Rows from a 3D scene dataset
>>

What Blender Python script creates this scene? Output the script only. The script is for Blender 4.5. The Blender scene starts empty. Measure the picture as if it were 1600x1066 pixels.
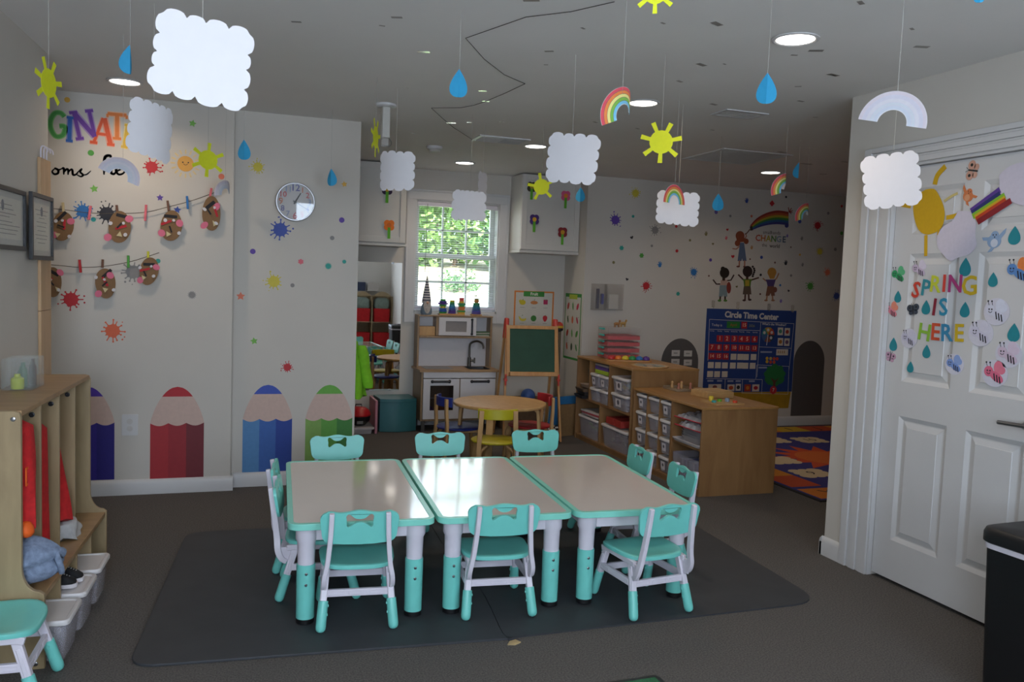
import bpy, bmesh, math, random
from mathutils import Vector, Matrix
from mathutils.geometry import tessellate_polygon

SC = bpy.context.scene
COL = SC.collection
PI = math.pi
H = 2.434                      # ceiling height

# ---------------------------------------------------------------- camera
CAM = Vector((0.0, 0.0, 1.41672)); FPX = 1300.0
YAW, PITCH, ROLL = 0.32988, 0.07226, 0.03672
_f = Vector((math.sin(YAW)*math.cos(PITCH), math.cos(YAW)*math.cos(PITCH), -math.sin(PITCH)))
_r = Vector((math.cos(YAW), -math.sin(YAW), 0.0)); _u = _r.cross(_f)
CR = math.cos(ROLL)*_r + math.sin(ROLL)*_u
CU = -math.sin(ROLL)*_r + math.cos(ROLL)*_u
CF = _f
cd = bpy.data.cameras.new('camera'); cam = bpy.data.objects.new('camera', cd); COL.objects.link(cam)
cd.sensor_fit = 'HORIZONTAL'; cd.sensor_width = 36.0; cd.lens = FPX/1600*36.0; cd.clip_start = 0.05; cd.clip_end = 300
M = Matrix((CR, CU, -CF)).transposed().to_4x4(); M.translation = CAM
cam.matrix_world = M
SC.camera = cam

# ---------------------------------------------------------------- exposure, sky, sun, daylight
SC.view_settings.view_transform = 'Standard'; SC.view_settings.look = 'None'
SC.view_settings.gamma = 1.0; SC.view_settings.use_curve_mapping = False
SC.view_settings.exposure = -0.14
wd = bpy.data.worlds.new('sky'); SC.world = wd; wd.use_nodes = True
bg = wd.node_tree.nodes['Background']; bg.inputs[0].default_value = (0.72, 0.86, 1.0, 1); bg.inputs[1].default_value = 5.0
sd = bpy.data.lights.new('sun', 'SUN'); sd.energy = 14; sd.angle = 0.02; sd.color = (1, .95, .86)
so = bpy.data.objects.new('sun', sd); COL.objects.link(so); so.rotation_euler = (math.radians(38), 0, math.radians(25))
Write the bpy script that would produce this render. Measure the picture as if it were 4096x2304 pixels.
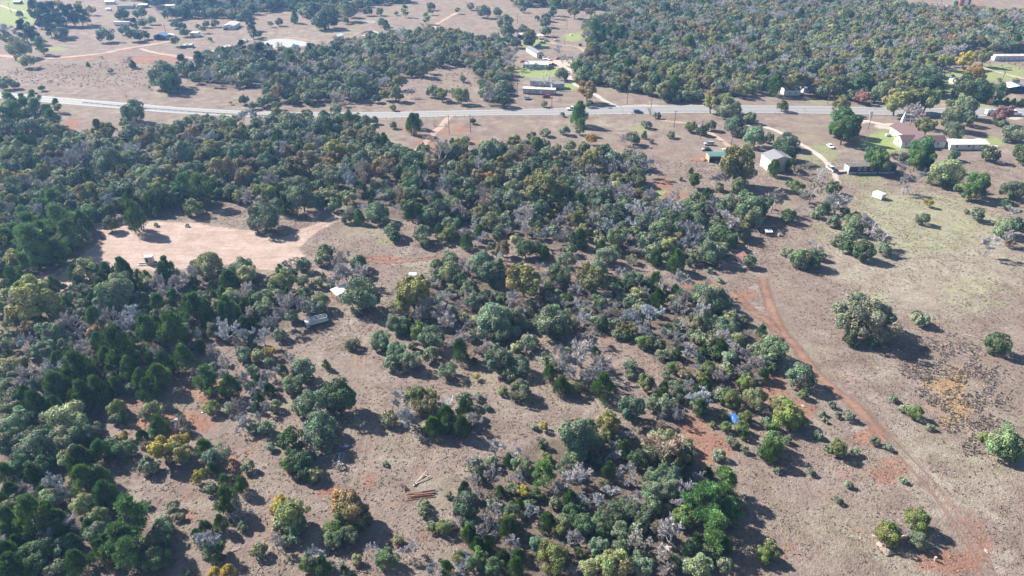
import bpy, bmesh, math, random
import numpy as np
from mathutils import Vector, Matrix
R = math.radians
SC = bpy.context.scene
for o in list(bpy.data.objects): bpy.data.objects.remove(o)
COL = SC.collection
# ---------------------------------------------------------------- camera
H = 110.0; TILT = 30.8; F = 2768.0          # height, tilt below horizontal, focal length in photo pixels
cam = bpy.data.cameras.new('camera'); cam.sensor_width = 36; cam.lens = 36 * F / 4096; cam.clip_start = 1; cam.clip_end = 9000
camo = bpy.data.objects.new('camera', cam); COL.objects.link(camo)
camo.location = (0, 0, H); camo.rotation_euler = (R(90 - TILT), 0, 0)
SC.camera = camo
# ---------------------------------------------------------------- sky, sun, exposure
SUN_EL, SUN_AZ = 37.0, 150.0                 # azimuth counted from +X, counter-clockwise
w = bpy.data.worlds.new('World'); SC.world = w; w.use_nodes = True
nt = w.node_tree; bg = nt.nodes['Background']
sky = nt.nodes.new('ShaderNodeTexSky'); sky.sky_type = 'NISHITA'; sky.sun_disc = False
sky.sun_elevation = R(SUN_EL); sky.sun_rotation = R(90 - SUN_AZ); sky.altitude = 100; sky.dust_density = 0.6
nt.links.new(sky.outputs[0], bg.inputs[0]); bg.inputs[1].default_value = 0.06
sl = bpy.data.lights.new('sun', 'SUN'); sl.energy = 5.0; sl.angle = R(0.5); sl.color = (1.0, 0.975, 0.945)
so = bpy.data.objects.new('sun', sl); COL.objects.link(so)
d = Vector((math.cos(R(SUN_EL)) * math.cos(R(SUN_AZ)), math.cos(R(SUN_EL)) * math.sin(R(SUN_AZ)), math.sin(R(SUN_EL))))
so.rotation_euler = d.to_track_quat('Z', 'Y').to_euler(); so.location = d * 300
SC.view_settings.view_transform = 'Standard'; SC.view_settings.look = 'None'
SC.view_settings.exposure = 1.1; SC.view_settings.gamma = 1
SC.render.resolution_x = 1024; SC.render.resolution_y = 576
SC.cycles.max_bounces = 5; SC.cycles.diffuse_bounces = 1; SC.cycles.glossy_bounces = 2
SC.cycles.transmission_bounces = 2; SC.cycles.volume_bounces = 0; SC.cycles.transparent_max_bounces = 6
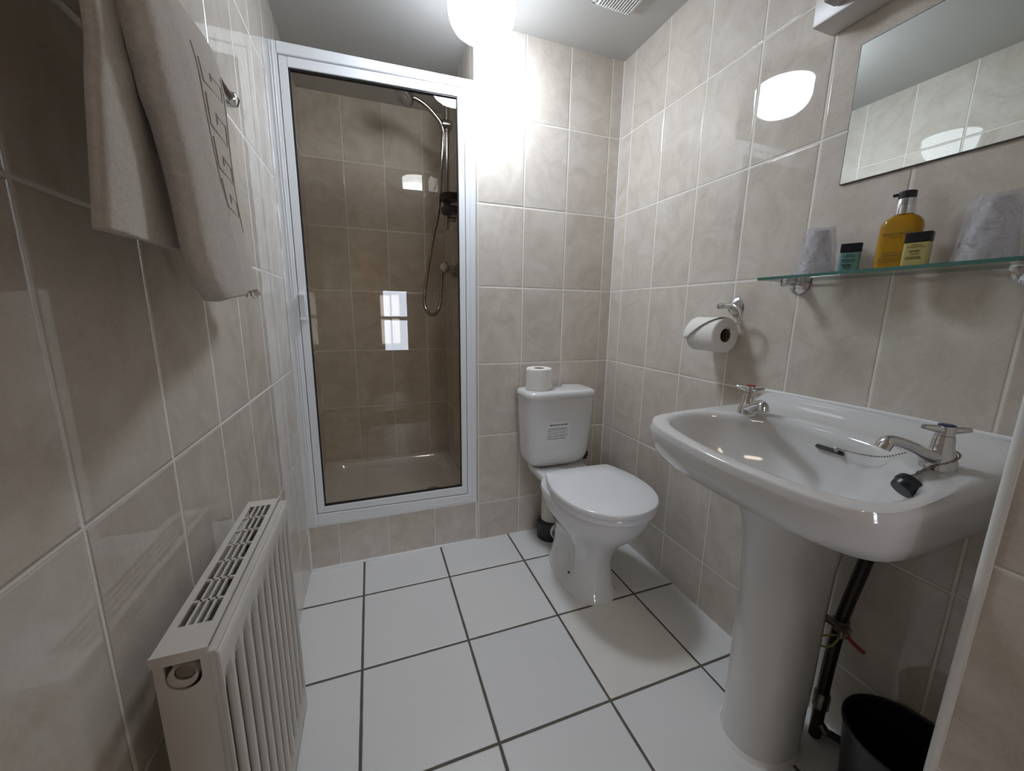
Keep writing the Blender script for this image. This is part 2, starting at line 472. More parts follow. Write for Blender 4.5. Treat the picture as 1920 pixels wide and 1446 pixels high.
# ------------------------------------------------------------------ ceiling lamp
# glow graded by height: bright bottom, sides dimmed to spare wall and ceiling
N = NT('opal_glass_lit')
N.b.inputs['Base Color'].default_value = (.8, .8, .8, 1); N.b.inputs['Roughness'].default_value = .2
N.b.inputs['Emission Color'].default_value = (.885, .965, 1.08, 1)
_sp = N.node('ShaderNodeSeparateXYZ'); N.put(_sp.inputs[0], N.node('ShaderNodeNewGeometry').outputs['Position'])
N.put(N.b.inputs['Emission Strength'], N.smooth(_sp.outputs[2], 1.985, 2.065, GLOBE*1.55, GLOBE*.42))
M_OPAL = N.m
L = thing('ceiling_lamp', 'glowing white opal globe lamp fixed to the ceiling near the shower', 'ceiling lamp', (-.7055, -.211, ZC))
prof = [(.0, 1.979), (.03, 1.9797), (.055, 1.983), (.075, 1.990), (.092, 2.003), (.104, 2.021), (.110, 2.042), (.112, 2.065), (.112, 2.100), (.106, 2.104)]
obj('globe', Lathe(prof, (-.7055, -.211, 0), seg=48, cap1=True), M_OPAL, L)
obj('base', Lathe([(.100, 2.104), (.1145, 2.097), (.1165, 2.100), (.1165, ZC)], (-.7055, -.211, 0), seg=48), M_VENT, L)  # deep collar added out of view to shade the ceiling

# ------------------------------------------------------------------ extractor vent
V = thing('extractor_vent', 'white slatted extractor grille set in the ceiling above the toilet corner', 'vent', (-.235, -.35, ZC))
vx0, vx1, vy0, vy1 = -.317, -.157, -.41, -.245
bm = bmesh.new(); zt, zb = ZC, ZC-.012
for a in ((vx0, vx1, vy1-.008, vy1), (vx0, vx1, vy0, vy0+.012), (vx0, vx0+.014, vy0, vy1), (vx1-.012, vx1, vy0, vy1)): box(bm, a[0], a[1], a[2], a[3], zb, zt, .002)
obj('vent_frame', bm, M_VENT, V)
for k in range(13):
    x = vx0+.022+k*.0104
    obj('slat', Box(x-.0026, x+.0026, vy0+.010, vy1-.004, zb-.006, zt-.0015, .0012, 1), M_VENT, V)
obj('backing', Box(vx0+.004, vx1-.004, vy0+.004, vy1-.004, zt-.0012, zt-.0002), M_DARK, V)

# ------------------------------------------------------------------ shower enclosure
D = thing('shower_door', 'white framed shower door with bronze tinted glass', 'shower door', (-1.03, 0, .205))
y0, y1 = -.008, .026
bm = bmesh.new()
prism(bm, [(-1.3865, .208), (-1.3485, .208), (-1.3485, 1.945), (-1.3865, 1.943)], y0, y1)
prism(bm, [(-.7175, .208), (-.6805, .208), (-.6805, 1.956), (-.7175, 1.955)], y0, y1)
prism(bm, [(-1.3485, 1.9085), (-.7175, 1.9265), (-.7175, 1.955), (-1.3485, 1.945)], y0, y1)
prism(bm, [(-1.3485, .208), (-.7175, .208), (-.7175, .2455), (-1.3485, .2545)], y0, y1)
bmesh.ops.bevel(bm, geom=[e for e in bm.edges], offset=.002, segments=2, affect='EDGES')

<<

YOUR TASK —
Leave the images out and output the remaining material exactly as it stands.

TASK SOLUTION —
What Blender Python script creates this scene? Output the script only. The script is for Blender 4.5. The Blender scene starts empty. Measure the picture as if it were 1600x1066 pixels.
import bpy, bmesh, math, random
from mathutils import Vector, Matrix
from mathutils.geometry import tessellate_polygon

SC = bpy.context.scene
COL = SC.collection
PI = math.pi
H = 2.434                      # ceiling height

# ---------------------------------------------------------------- camera
CAM = Vector((0.0, 0.0, 1.41672)); FPX = 1300.0
YAW, PITCH, ROLL = 0.32988, 0.07226, 0.03672
_f = Vector((math.sin(YAW)*math.cos(PITCH), math.cos(YAW)*math.cos(PITCH), -math.sin(PITCH)))
_r = Vector((math.cos(YAW), -math.sin(YAW), 0.0)); _u = _r.cross(_f)
CR = math.cos(ROLL)*_r + math.sin(ROLL)*_u
CU = -math.sin(ROLL)*_r + math.cos(ROLL)*_u
CF = _f
cd = bpy.data.cameras.new('camera'); cam = bpy.data.objects.new('camera', cd); COL.objects.link(cam)
cd.sensor_fit = 'HORIZONTAL'; cd.sensor_width = 36.0; cd.lens = FPX/1600*36.0; cd.clip_start = 0.05; cd.clip_end = 300
M = Matrix((CR, CU, -CF)).transposed().to_4x4(); M.translation = CAM
cam.matrix_world = M
SC.camera = cam

# ---------------------------------------------------------------- exposure, sky, sun, daylight
SC.view_settings.view_transform = 'Standard'; SC.view_settings.look = 'None'
SC.view_settings.gamma = 1.0; SC.view_settings.use_curve_mapping = False
SC.view_settings.exposure = -0.14
wd = bpy.data.worlds.new('sky'); SC.world = wd; wd.use_nodes = True
bg = wd.node_tree.nodes['Background']; bg.inputs[0].default_value = (0.72, 0.86, 1.0, 1); bg.inputs[1].default_value = 5.0
sd = bpy.data.lights.new('sun', 'SUN'); sd.energy = 14; sd.angle = 0.02; sd.color = (1, .95, .86)
so = bpy.data.objects.new('sun', sd); COL.objects.link(so); so.rotation_euler = (math.radians(38), 0, math.radians(25))
Write the bpy script that would produce this render. Measure the picture as if it were 4096x2304 pixels.
import bpy, bmesh, math, random
import numpy as np
from mathutils import Vector, Matrix
R = math.radians
SC = bpy.context.scene
for o in list(bpy.data.objects): bpy.data.objects.remove(o)
COL = SC.collection
# ---------------------------------------------------------------- camera
H = 110.0; TILT = 30.8; F = 2768.0          # height, tilt below horizontal, focal length in photo pixels
cam = bpy.data.cameras.new('camera'); cam.sensor_width = 36; cam.lens = 36 * F / 4096; cam.clip_start = 1; cam.clip_end = 9000
camo = bpy.data.objects.new('camera', cam); COL.objects.link(camo)
camo.location = (0, 0, H); camo.rotation_euler = (R(90 - TILT), 0, 0)
SC.camera = camo
# ---------------------------------------------------------------- sky, sun, exposure
SUN_EL, SUN_AZ = 37.0, 150.0                 # azimuth counted from +X, counter-clockwise
w = bpy.data.worlds.new('World'); SC.world = w; w.use_nodes = True
nt = w.node_tree; bg = nt.nodes['Background']
sky = nt.nodes.new('ShaderNodeTexSky'); sky.sky_type = 'NISHITA'; sky.sun_disc = False
sky.sun_elevation = R(SUN_EL); sky.sun_rotation = R(90 - SUN_AZ); sky.altitude = 100; sky.dust_density = 0.6
nt.links.new(sky.outputs[0], bg.inputs[0]); bg.inputs[1].default_value = 0.06
sl = bpy.data.lights.new('sun', 'SUN'); sl.energy = 5.0; sl.angle = R(0.5); sl.color = (1.0, 0.975, 0.945)
so = bpy.data.objects.new('sun', sl); COL.objects.link(so)
d = Vector((math.cos(R(SUN_EL)) * math.cos(R(SUN_AZ)), math.cos(R(SUN_EL)) * math.sin(R(SUN_AZ)), math.sin(R(SUN_EL))))
so.rotation_euler = d.to_track_quat('Z', 'Y').to_euler(); so.location = d * 300
SC.view_settings.view_transform = 'Standard'; SC.view_settings.look = 'None'
SC.view_settings.exposure = 1.1; SC.view_settings.gamma = 1
SC.render.resolution_x = 1024; SC.render.resolution_y = 576
SC.cycles.max_bounces = 5; SC.cycles.diffuse_bounces = 1; SC.cycles.glossy_bounces = 2
SC.cycles.transmission_bounces = 2; SC.cycles.volume_bounces = 0; SC.cycles.transparent_max_bounces = 6
Keep writing the Blender script for this image. This is part 2, starting at line 472. More parts follow. Write for Blender 4.5. Treat the picture as 1920 pixels wide and 1446 pixels high.
# ------------------------------------------------------------------ ceiling lamp
# glow graded by height: bright bottom, sides dimmed to spare wall and ceiling
N = NT('opal_glass_lit')
N.b.inputs['Base Color'].default_value = (.8, .8, .8, 1); N.b.inputs['Roughness'].default_value = .2
N.b.inputs['Emission Color'].default_value = (.885, .965, 1.08, 1)
_sp = N.node('ShaderNodeSeparateXYZ'); N.put(_sp.inputs[0], N.node('ShaderNodeNewGeometry').outputs['Position'])
N.put(N.b.inputs['Emission Strength'], N.smooth(_sp.outputs[2], 1.985, 2.065, GLOBE*1.55, GLOBE*.42))
M_OPAL = N.m
L = thing('ceiling_lamp', 'glowing white opal globe lamp fixed to the ceiling near the shower', 'ceiling lamp', (-.7055, -.211, ZC))
prof = [(.0, 1.979), (.03, 1.9797), (.055, 1.983), (.075, 1.990), (.092, 2.003), (.104, 2.021), (.110, 2.042), (.112, 2.065), (.112, 2.100), (.106, 2.104)]
obj('globe', Lathe(prof, (-.7055, -.211, 0), seg=48, cap1=True), M_OPAL, L)
obj('base', Lathe([(.100, 2.104), (.1145, 2.097), (.1165, 2.100), (.1165, ZC)], (-.7055, -.211, 0), seg=48), M_VENT, L)  # deep collar added out of view to shade the ceiling

# ------------------------------------------------------------------ extractor vent
V = thing('extractor_vent', 'white slatted extractor grille set in the ceiling above the toilet corner', 'vent', (-.235, -.35, ZC))
vx0, vx1, vy0, vy1 = -.317, -.157, -.41, -.245
bm = bmesh.new(); zt, zb = ZC, ZC-.012
for a in ((vx0, vx1, vy1-.008, vy1), (vx0, vx1, vy0, vy0+.012), (vx0, vx0+.014, vy0, vy1), (vx1-.012, vx1, vy0, vy1)): box(bm, a[0], a[1], a[2], a[3], zb, zt, .002)
obj('vent_frame', bm, M_VENT, V)
for k in range(13):
    x = vx0+.022+k*.0104
    obj('slat', Box(x-.0026, x+.0026, vy0+.010, vy1-.004, zb-.006, zt-.0015, .0012, 1), M_VENT, V)
obj('backing', Box(vx0+.004, vx1-.004, vy0+.004, vy1-.004, zt-.0012, zt-.0002), M_DARK, V)

# ------------------------------------------------------------------ shower enclosure
D = thing('shower_door', 'white framed shower door with bronze tinted glass', 'shower door', (-1.03, 0, .205))
y0, y1 = -.008, .026
bm = bmesh.new()
prism(bm, [(-1.3865, .208), (-1.3485, .208), (-1.3485, 1.945), (-1.3865, 1.943)], y0, y1)
prism(bm, [(-.7175, .208), (-.6805, .208), (-.6805, 1.956), (-.7175, 1.955)], y0, y1)
prism(bm, [(-1.3485, 1.9085), (-.7175, 1.9265), (-.7175, 1.955), (-1.3485, 1.945)], y0, y1)
prism(bm, [(-1.3485, .208), (-.7175, .208), (-.7175, .2455), (-1.3485, .2545)], y0, y1)
bmesh.ops.bevel(bm, geom=[e for e in bm.edges], offset=.002, segments=2, affect='EDGES')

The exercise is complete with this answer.